Appellant alleges that these inspections amount to an undertaking by Parson Companies to provide safety inspections and safe working conditions on the Bannock Paving premises. However, we hold that the acts of Langrock and Parson Companies did not create a duty as to Parson for inspecting or monitoring. A sole shareholder undeniably has the right to inspect its corporate holdings. It has long been inherent in the law of corporations that within certain boundaries of reasonableness and except as limited by law, shareholders have the right to “see that their property is well managed, and to have access to the proper sources of knowledge in this respect.” Guthrie v. Harkness, 199 U.S. 148, 154, 26 S.Ct. 4, 5-6, 50 L.Ed. 130 (1905), quoting Cockburn v. Union Bank, 13 La.Ann. 289. See also Hobbs v. Tom Reed Gold Mine Co., 129 P. 781, 164 Cal. 497 (1913); Melup v. Rubber Corp. of America, 181 Misc. 826, 43 N.Y.S.2d 444 (1943); Riffle v. Robert L. Parker Co., 19 Ariz. App. 100, 505 P.2d 268 (1973); 18 C.J.S. Corporation § 500. No duty is created when the shareholder inspection is done for the purposes of procurement of its own insurance. The exercise of this right by Parson Companies did not amount to undertaking Bannock Paving’s duty of inspecting the work site for safety purposes.
We think that the focus of the parties and the district court on the application of § 324A of the Restatement 2d of Torts is misguided. Both parties assume its status as law in Idaho, appellant by arguing its applicability, and respondent by denying that the facts of the case bring it into operation. The district court reinforced this misapprehension by holding that “[t]he provisions of Section 324A have been approved and applied by the Idaho Supreme Court in Rawson v.

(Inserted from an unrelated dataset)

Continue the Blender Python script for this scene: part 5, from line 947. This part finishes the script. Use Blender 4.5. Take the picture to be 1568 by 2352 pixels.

United Steelworkers of America, 111 Idaho 630, 726 P.2d 742 (1986), vacated on other grounds, 482 U.S. *1033901, 107 S.Ct. 2475, 96 L.Ed.2d 368 (1987).” In Rawson, this Court overturned a summary judgment on the grounds that it could not be said as a matter of law that the failure of the defendant to report dangerous conditions on the job site following an inspection was not the proximate cause of the injury. The case was remanded to the trier of fact on that issue.
However, Rawson involved a duty on the part of the defendant created by the contractual Collective Bargaining Agreement. The Court’s opinion expressly states:
The record establishes that the Union’s safety undertaking was not the act of a “Good Samaritan” but was, in fact, a substantial part of the Union’s offering in consideration of the worker's membership and payment of dues. The Collective Bargaining Agreement provided for the Union’s safety inspection function, which service was bought and paid for by union dues.

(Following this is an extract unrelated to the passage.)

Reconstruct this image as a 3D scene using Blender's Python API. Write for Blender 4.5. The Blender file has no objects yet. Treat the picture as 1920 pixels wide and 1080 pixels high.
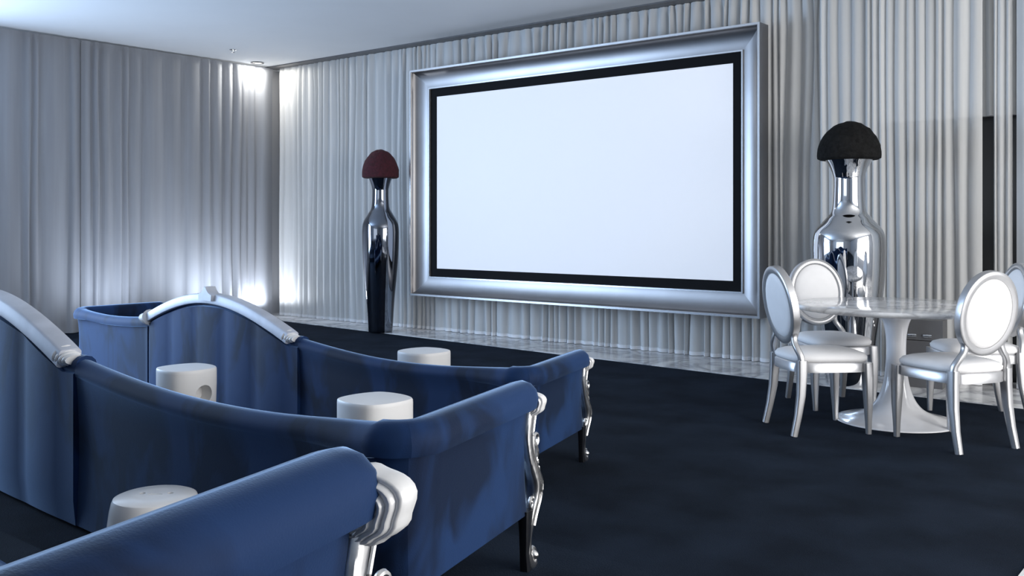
import bpy, bmesh, math, random
from mathutils import Vector, Matrix
random.seed(7)
PI = math.pi
S = bpy.context.scene
COL = S.collection

# ------------------------------------------------------------------ camera
cam_d = bpy.data.cameras.new('camera'); cam = bpy.data.objects.new('camera', cam_d); COL.objects.link(cam)
cam.location = (0, 0, 1.28); cam.rotation_euler = (PI / 2, 0, math.radians(39.1))
cam_d.sensor_width = 36; cam_d.lens = 36 * 1797 / 1920; cam_d.shift_y = -124 / 1920
cam_d.clip_start = 0.05; cam_d.clip_end = 100
S.camera = cam

# ------------------------------------------------------------------ light and exposure
S.view_settings.view_transform = 'Standard'; S.view_settings.look = 'None'
S.view_settings.exposure = 0.08; S.view_settings.gamma = 1.0; S.view_settings.use_curve_mapping = False
w = bpy.data.worlds.new('World'); S.world = w; w.use_nodes = True
w.node_tree.nodes['Background'].inputs[0].default_value = (0.75, 0.85, 1.0, 1)
w.node_tree.nodes['Background'].inputs[1].default_value = 0.35

def area(name, loc, direction, sx, sy, power, color):
    d = bpy.data.lights.new(name, 'AREA'); d.shape = 'RECTANGLE'; d.size = sx; d.size_y = sy
    d.energy = power; d.color = color
    o = bpy.data.objects.new(name, d); COL.objects.link(o); o.location = loc
    o.rotation_euler = Vector(direction).to_track_quat('-Z', 'Y').to_euler()
    return o

def spot(name, loc, direction, power, color, angle, blend=1.0, radius=0.05):
    d = bpy.data.lights.new(name, 'SPOT'); d.energy = power; d.color = color
    d.spot_size = math.radians(angle); d.spot_blend = blend; d.shadow_soft_size = radius
    o = bpy.data.objects.new(name, d); COL.objects.link(o); o.location = loc
    o.rotation_euler = Vector(direction).to_track_quat('-Z', 'Y').to_euler()
    return o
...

Rawson, 111 Idaho at 635, 726 P.2d 742. The Union’s duty in that case was not predicated upon application of the Restatement of Torts, but was rather a duty established by contract.

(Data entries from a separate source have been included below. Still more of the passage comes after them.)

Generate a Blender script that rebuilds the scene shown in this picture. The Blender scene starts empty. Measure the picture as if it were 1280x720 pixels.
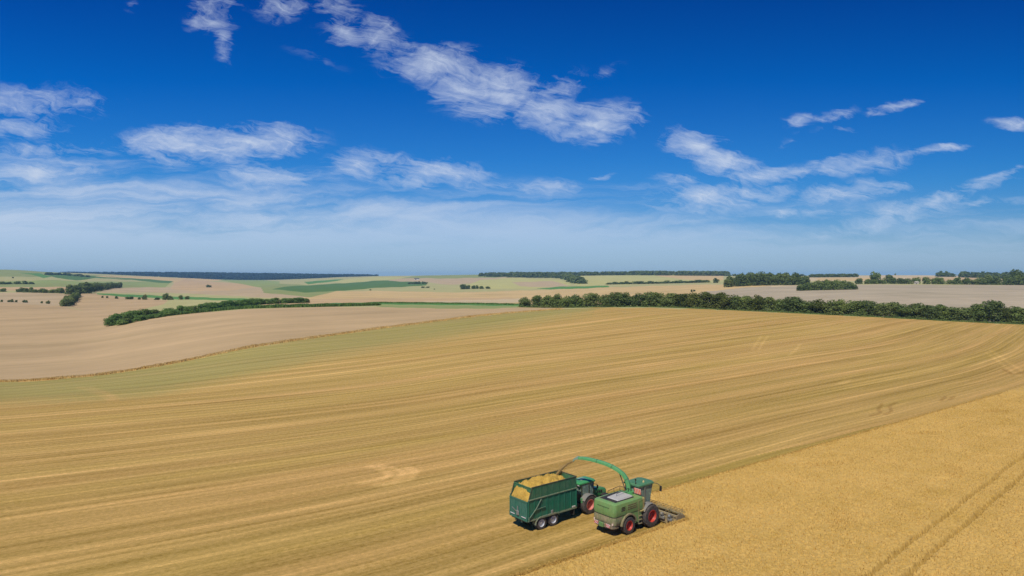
import bpy, math, random
import numpy as np

random.seed(7)
rng = np.random.default_rng(7)
SC = bpy.context.scene
COL = SC.collection
R = math.radians

# ------------------------------------------------------------------ camera facts
F, YH, H = 853.33, 345.0, 24.0          # focal length (px of a 1280 wide frame), eye level, drone height


def lin(c):
    out = []
    for v in c[:3]:
        v = v / 255.0
        out.append(v / 12.92 if v <= 0.04045 else ((v + 0.055) / 1.055) ** 2.4)
    return out


K = 1.08                                # sunlit irradiance over pi: photo value / albedo


def alb(c, k=None):
    return [v / (k or K) for v in lin(c)]


# ------------------------------------------------------------------ small helpers
def link(o, parent=None):
    COL.objects.link(o)
    if parent is not None:
        o.parent = parent
    return o


def mesh_obj(name, verts, faces, mat=None, parent=None, smooth=False, mats=None, idx=None):
    me = bpy.data.meshes.new(name)
    me.from_pydata([tuple(v) for v in verts], [], faces)
    for m in (mats or ([mat] if mat else [])):
        me.materials.append(m)
    if idx is not None:
        me.polygons.foreach_set('material_index', idx)
    if smooth:
        me.polygons.foreach_set('use_smooth', [True] * len(me.polygons))
    me.update()
    return link(bpy.data.objects.new(name, me), parent)


def fast_mesh(name, V, Q, nper=4):
    """V (n,3), Q (m,nper) arrays -> mesh"""
    me = bpy.data.meshes.new(name)
    V = np.ascontiguousarray(V, np.float32)
    Q = np.ascontiguousarray(Q, np.int32)
    me.vertices.add(len(V))
    me.vertices.foreach_set('co', V.ravel())
    me.loops.add(Q.size)
    me.loops.foreach_set('vertex_index', Q.ravel())
    me.polygons.add(len(Q))
    me.polygons.foreach_set('loop_start', np.arange(len(Q), dtype=np.int32) * nper)
    me.polygons.foreach_set('loop_total', np.full(len(Q), nper, np.int32))
    me.update(calc_edges=True)
    return me


def tag(o, label=None, cat=None, group=None, kind=None):
    if label: o['label'] = label
    if cat: o['category'] = cat
    if group: o['group'] = group
    if kind: o['kind'] = kind
    return o


def empty(name, loc=(0, 0, 0), rz=0.0):
    o = bpy.data.objects.new(name, None)
    o.empty_display_size = 0.3
    link(o)
    o.location = loc
    o.rotation_euler = (0, 0, rz)
    return o


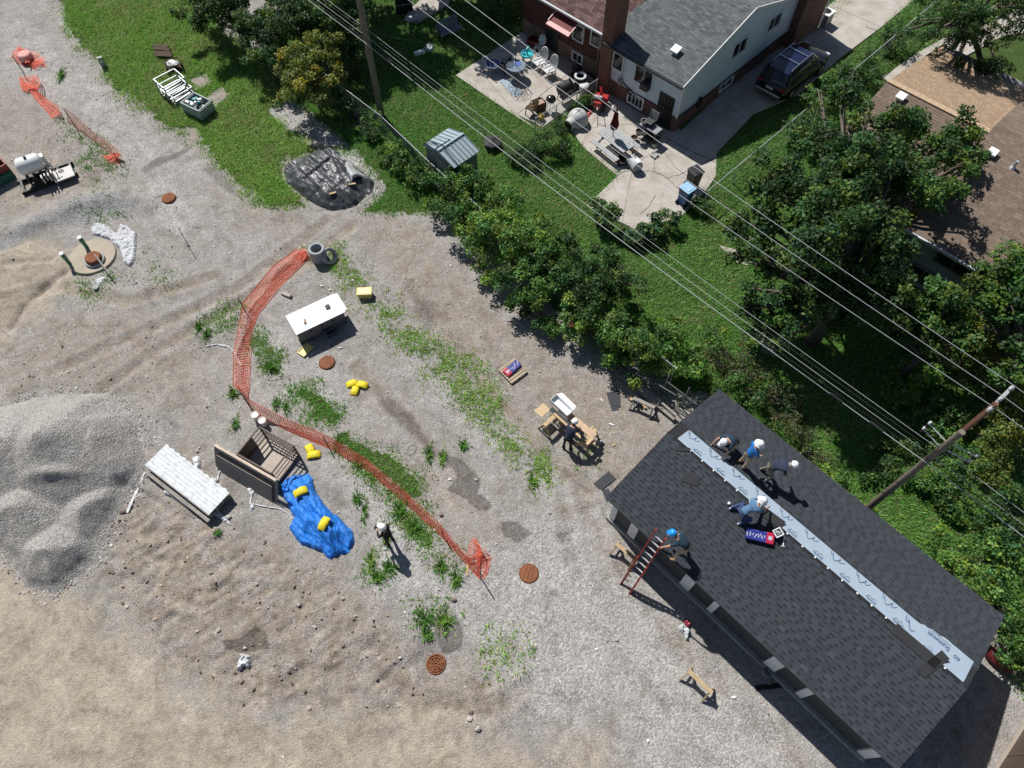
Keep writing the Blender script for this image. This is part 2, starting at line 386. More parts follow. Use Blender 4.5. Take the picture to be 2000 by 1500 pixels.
TUFTS = [(829,1210,.42,1),(868,1212,.4,0),(838,888,.26,1),(834,1240,.2,1),(698,975,.2,1),(712,1000,.22,1),(755,1055,.18,1),(760,1110,.3,1),(865,895,.2,0),(905,870,.2,1),(1040,940,.3,0),
         (425,1040,.1,1),(540,790,.18,1),(560,800,.16,1),(455,770,.25,1),(460,830,.2,1),(120,148,.35,1),(390,640,.25,1),(404,655,.25,1),(528,720,.3,1),(660,870,.3,1),(700,905,.25,1),(780,1000,.3,1),(810,1030,.3,1),(725,1095,.25,0),(738,1130,.25,1),(860,1110,.25,1),(890,1130,.3,1)]
BARE = [(Q((372,158),(400,146),(412,160),(385,175)), 1), (Q((405,190),(435,172),(450,188),(420,208)), 1), (Q((365,250),(385,250),(388,275),(368,275)), 1),
        (Q((430,30),(470,50),(450,75),(425,55)), 0)]
PADS = [Q((1190,1010),(1310,840),(1420,770),(1960,1260),(1900,1400),(1700,1500)), Q((890,148),(1062,35),(1190,0),(1800,-40),(1560,210),(1395,340),(1330,425),(1245,452),(1145,403),(1215,343),(1100,250),(1040,250))]
_pa = [np.array(p) for p in PADS]
TRACKS = [Q((700,720),(790,820),(880,930),(960,1010)), Q((800,560),(870,640),(960,760),(1060,880),(1150,960)), Q((690,440),(560,540),(380,640),(200,760)), Q((640,430),(470,560),(300,640),(120,720)),
          Q((560,1330),(660,1300),(760,1330),(830,1390)), Q((230,1140),(330,1150),(420,1200)), Q((720,1400),(850,1370),(960,1390),(1040,1330)), Q((1130,960),(1180,1080),(1300,1230),(1440,1380),(1560,1500)), Q((0,590),(120,560),(250,590),(420,540)), Q((1100,980),(1120,1100),(1200,1260),(1330,1420),(1400,1500))]
def hgt(X, Y):
    X = np.asarray(X, float); Y = np.asarray(Y, float)
    h = .16 * (fbm(X, Y, .22, 11, 3) - .5) + .05 * (fbm(X, Y, 1.1, 31, 3) - .5)
    k = np.ones(X.shape)
    for p in _pa: k *= 1 - sm(-1.2, .3, sdist(p, X, Y))
    h = h * k
    b = ldist(Q((-60,480),(60,440),(160,395),(240,385),(290,395)), X, Y)
    h += .22 * np.exp(-(b / .7) ** 2) * (.6 + .8 * fbm(X, Y, 1.6, 5))
    s = sdist(Q((-100,470),(50,470),(130,500),(110,560),(-100,690)), X, Y)
    h += .32 * sm(-.2, 1.6, s) * (.5 + fbm(X, Y, .9, 8))
    h -= .14 * np.exp(-(ldist(Q((20,640),(55,590),(130,530)), X, Y) / .16) ** 2)
    h -= .12 * np.exp(-(ldist(Q((20,525),(70,515),(100,510)), X, Y) / .18) ** 2)
    # wheel ruts
    for i, off in enumerate((0, 12, 24, 38)):
        ln = Q((250 + off, 950 + off * .5), (285 + off * 1.4, 965 + off * .9), (310 + off * 1.6, 1000 + off), (320 + off * 2, 1050 + off))
        h -= .055 * np.exp(-(ldist(ln, X, Y) / .11) ** 2)
    for ln in TRACKS:
        d = ldist(ln, X, Y); h += -.05 * np.exp(-(d / .28) ** 2) + .03 * np.exp(-((d - .42) / .16) ** 2)
    # churned soil
    c = sdist(ZONES[6][4], X, Y)
    h += sm(-.5, 1.2, c) * (.2 * (fbm(X, Y, 1.9, 77, 5, .62) - .5) + .06 * (1 - np.abs(fbm(X * .6 + Y * .5, Y * 1.6 - X * 1.2, 1.3, 79, 3) - .5) * 6).clip(-1, 1))
    h += sm(0, 2, sdist(ZONES[0][4], X, Y)) * .10 * (fbm(X, Y, .8, 83, 5, .6) - .5)
    # grass bank edge, sunk grate, kerb-like step of the gravel road
    for (qx, qy, r, dz) in ((852,1296,.75,-.2),(1033,1118,.5,-.1),(0,0,.1,0)):
        g = G(qx, qy); d2 = (X - g.x) ** 2 + (Y - g.y) ** 2; h += dz * np.exp(-d2 / (r * r))
    e = sdist(LAWN[0][0], X, Y); h += .07 * sm(-.25, .35, e)
    return h
def gz(x, y): return float(hgt(np.array([x]), np.array([y]))[0])
def T(px, py, dz=0.0):
    """where the survey pixel meets the ground (plus a height above it)"""
    z = 0.0
    for _ in range(4):
        g = G(px, py, z); z = gz(g.x, g.y)
    return Vector((g.x, g.y, z + dz))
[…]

There is nothing in the record to indicate that Parson Companies undertook to im volve itself in Bannock Paving’s safety operations in a manner giving rise to a duty to inspect for safety purposes. Thus, there was no undertaking to take any affirmative steps to maintain Bannock Paving’s work site in a safe condition. Rather, the evidence clearly shows that Bannock Paving undertook to operate its own safety program without oversight by Parson Companies. No reasonable inference to the contrary may be drawn from the evidence in the record.
Accordingly, we affirm the district court’s grant of summary judgment in favor of Parson Companies. No costs on appeal.
BAKES, C.J., and JOHNSON, and BOYLE, JJ., concur.